I wish I could go back to blaming god, but I blame everything on me now that I no longer believe in a scapegoat.
Me too. I blame myself for things a lot of times, probably more than I need to sometimes. But I feel there's a sense of responsibility that comes from owning my crap, not blaming anyone else for things. At least as an adult, I am responsible for what I do with the deck of cards I've been given, nobody else.
That said, I tend to challenge establishments in many parts of life, politically, socially, in business. I don't say thank god when i get a lucky break, I try and thank the person/people who gave it to me. If I get screwed over in some aspect of life, I also don't blame god anymore, I blame the person/people/company/system I feel are responsible, and I try and accept my part in the responsibility, even if it was just me making a hasty or a stupid, unexamined choice.

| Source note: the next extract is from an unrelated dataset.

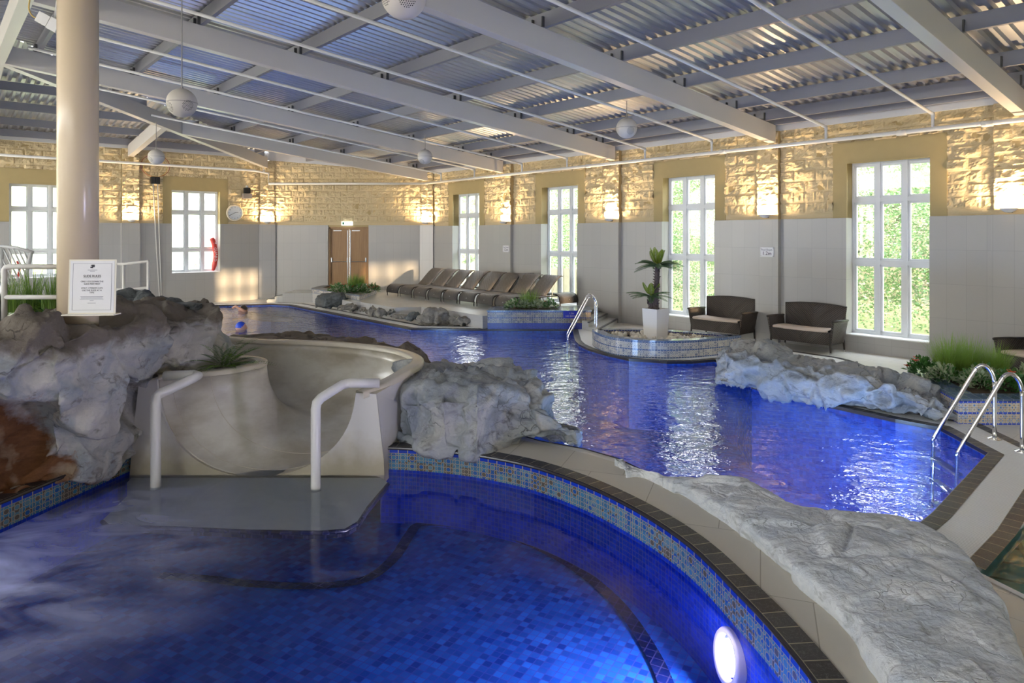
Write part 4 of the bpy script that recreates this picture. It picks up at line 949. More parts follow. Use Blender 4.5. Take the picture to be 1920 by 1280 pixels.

For many years in the earlier years of questioning religion I do remember blaming "god". Also, thanking "god" when something good happened. When I talk to certain believers, I still feel I have the right, and the responsibility, to bring up the immorality of "god" (especially the Abrahamic Monotheistic god which is certainly an evil idea if there ever was one).
Don't remember exactly when I actually, internally stopped blaming god, but it did continue after I stopped believing in him, but I may have still thought I was agnostic about the Abrahamic god. I think it was just a natural result of really just thinking about the futility of blaming or thanking a non-existent entity. It'd be like blaming Voldemort or thanking Dumbledore.
If you sit and just think about what that means, that a personal god really can't exist, then it eventually stops being a habit to "blame" or "thank" something that simply isn't there. Better instead to blame or hold responsible or thank, applaud, celebrate the person/people/system who did or enabled something, and try to help make some practical, positive changes in the world.